## Begin DATA BLOCK
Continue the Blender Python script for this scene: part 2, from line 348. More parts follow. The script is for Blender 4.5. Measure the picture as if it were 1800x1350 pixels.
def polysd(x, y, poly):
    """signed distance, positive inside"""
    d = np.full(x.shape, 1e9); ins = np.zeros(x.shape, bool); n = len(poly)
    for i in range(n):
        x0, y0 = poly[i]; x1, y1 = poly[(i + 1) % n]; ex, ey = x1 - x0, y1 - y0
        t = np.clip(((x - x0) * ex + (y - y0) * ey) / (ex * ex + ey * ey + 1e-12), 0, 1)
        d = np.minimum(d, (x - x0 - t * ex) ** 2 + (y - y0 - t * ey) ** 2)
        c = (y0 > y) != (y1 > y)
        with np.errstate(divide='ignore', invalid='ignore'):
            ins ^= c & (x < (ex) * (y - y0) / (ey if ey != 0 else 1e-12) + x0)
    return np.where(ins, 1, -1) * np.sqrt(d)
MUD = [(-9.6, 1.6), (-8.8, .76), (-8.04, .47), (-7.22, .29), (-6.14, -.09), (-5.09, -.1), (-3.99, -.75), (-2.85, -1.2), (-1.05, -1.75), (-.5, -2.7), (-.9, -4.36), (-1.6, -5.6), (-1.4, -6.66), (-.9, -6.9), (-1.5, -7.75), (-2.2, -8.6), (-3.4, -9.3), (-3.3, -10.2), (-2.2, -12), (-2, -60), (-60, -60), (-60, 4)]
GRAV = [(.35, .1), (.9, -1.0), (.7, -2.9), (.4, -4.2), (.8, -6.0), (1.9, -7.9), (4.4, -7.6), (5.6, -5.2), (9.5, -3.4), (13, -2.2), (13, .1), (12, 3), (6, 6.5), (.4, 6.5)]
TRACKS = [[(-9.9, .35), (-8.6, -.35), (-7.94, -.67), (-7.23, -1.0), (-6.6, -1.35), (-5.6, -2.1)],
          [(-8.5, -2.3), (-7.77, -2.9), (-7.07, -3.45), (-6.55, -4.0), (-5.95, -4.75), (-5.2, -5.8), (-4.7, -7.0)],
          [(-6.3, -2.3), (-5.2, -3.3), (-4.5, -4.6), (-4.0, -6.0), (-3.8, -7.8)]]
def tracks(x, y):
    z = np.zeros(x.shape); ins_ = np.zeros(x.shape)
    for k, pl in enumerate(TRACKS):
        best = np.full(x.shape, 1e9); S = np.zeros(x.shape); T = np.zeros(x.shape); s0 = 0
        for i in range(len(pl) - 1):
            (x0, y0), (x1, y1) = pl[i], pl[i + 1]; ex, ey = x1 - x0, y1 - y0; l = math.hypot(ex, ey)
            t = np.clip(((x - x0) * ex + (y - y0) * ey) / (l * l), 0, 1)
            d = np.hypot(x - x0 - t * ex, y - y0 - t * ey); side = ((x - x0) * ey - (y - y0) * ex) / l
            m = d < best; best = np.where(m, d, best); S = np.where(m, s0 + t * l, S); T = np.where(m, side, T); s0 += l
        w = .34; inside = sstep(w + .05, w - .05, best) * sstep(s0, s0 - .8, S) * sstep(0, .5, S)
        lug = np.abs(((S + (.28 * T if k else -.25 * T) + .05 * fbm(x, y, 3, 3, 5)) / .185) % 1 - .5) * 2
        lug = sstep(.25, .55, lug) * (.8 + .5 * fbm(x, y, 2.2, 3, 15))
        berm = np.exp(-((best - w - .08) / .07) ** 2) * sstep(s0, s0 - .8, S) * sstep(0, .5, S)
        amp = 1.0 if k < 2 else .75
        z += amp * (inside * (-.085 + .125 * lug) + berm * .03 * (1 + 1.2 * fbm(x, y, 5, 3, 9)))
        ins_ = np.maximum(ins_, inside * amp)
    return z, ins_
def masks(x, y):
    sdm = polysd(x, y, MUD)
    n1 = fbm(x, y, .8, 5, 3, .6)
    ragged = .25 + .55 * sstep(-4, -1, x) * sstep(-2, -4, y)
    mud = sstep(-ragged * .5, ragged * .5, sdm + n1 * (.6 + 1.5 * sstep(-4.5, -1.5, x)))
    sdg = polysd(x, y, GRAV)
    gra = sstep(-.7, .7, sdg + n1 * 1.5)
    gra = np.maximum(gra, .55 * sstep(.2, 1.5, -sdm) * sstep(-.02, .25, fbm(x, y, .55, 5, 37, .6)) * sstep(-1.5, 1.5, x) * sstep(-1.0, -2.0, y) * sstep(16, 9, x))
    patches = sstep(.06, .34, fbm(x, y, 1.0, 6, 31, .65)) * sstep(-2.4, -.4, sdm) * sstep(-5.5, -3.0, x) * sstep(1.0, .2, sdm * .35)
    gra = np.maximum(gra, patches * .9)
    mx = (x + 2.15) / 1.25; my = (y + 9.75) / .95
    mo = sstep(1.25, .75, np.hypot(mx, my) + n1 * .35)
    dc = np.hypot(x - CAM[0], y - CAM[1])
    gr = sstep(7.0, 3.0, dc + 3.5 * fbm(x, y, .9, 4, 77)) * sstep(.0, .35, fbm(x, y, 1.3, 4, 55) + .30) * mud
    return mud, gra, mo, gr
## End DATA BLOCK
▸ **PROBLEM**
Copy out the whole listing exactly; please set it all down.

▸ **RESPONSE TO THE EXERCISE**
Continue the Blender Python script for this scene: part 2, from line 348. More parts follow. The script is for Blender 4.5. Measure the picture as if it were 1800x1350 pixels.
def polysd(x, y, poly):
    """signed distance, positive inside"""
    d = np.full(x.shape, 1e9); ins = np.zeros(x.shape, bool); n = len(poly)
    for i in range(n):
        x0, y0 = poly[i]; x1, y1 = poly[(i + 1) % n]; ex, ey = x1 - x0, y1 - y0
        t = np.clip(((x - x0) * ex + (y - y0) * ey) / (ex * ex + ey * ey + 1e-12), 0, 1)
        d = np.minimum(d, (x - x0 - t * ex) ** 2 + (y - y0 - t * ey) ** 2)
        c = (y0 > y) != (y1 > y)
        with np.errstate(divide='ignore', invalid='ignore'):
            ins ^= c & (x < (ex) * (y - y0) / (ey if ey != 0 else 1e-12) + x0)
    return np.where(ins, 1, -1) * np.sqrt(d)
MUD = [(-9.6, 1.6), (-8.8, .76), (-8.04, .47), (-7.22, .29), (-6.14, -.09), (-5.09, -.1), (-3.99, -.75), (-2.85, -1.2), (-1.05, -1.75), (-.5, -2.7), (-.9, -4.36), (-1.6, -5.6), (-1.4, -6.66), (-.9, -6.9), (-1.5, -7.75), (-2.2, -8.6), (-3.4, -9.3), (-3.3, -10.2), (-2.2, -12), (-2, -60), (-60, -60), (-60, 4)]
GRAV = [(.35, .1), (.9, -1.0), (.7, -2.9), (.4, -4.2), (.8, -6.0), (1.9, -7.9), (4.4, -7.6), (5.6, -5.2), (9.5, -3.4), (13, -2.2), (13, .1), (12, 3), (6, 6.5), (.4, 6.5)]
TRACKS = [[(-9.9, .35), (-8.6, -.35), (-7.94, -.67), (-7.23, -1.0), (-6.6, -1.35), (-5.6, -2.1)],
          [(-8.5, -2.3), (-7.77, -2.9), (-7.07, -3.45), (-6.55, -4.0), (-5.95, -4.75), (-5.2, -5.8), (-4.7, -7.0)],
          [(-6.3, -2.3), (-5.2, -3.3), (-4.5, -4.6), (-4.0, -6.0), (-3.8, -7.8)]]
def tracks(x, y):
    z = np.zeros(x.shape); ins_ = np.zeros(x.shape)
    for k, pl in enumerate(TRACKS):
        best = np.full(x.shape, 1e9); S = np.zeros(x.shape); T = np.zeros(x.shape); s0 = 0
        for i in range(len(pl) - 1):
            (x0, y0), (x1, y1) = pl[i], pl[i + 1]; ex, ey = x1 - x0, y1 - y0; l = math.hypot(ex, ey)
            t = np.clip(((x - x0) * ex + (y - y0) * ey) / (l * l), 0, 1)
            d = np.hypot(x - x0 - t * ex, y - y0 - t * ey); side = ((x - x0) * ey - (y - y0) * ex) / l
            m = d < best; best = np.where(m, d, best); S = np.where(m, s0 + t * l, S); T = np.where(m, side, T); s0 += l
        w = .34; inside = sstep(w + .05, w - .05, best) * sstep(s0, s0 - .8, S) * sstep(0, .5, S)
        lug = np.abs(((S + (.28 * T if k else -.25 * T) + .05 * fbm(x, y, 3, 3, 5)) / .185) % 1 - .5) * 2
        lug = sstep(.25, .55, lug) * (.8 + .5 * fbm(x, y, 2.2, 3, 15))
        berm = np.exp(-((best - w - .08) / .07) ** 2) * sstep(s0, s0 - .8, S) * sstep(0, .5, S)
        amp = 1.0 if k < 2 else .75
        z += amp * (inside * (-.085 + .125 * lug) + berm * .03 * (1 + 1.2 * fbm(x, y, 5, 3, 9)))
        ins_ = np.maximum(ins_, inside * amp)
    return z, ins_
def masks(x, y):
    sdm = polysd(x, y, MUD)
    n1 = fbm(x, y, .8, 5, 3, .6)
    ragged = .25 + .55 * sstep(-4, -1, x) * sstep(-2, -4, y)
    mud = sstep(-ragged * .5, ragged * .5, sdm + n1 * (.6 + 1.5 * sstep(-4.5, -1.5, x)))
    sdg = polysd(x, y, GRAV)
    gra = sstep(-.7, .7, sdg + n1 * 1.5)
    gra = np.maximum(gra, .55 * sstep(.2, 1.5, -sdm) * sstep(-.02, .25, fbm(x, y, .55, 5, 37, .6)) * sstep(-1.5, 1.5, x) * sstep(-1.0, -2.0, y) * sstep(16, 9, x))
    patches = sstep(.06, .34, fbm(x, y, 1.0, 6, 31, .65)) * sstep(-2.4, -.4, sdm) * sstep(-5.5, -3.0, x) * sstep(1.0, .2, sdm * .35)
    gra = np.maximum(gra, patches * .9)
    mx = (x + 2.15) / 1.25; my = (y + 9.75) / .95
    mo = sstep(1.25, .75, np.hypot(mx, my) + n1 * .35)
    dc = np.hypot(x - CAM[0], y - CAM[1])
    gr = sstep(7.0, 3.0, dc + 3.5 * fbm(x, y, .9, 4, 77)) * sstep(.0, .35, fbm(x, y, 1.3, 4, 55) + .30) * mud
    return mud, gra, mo, gr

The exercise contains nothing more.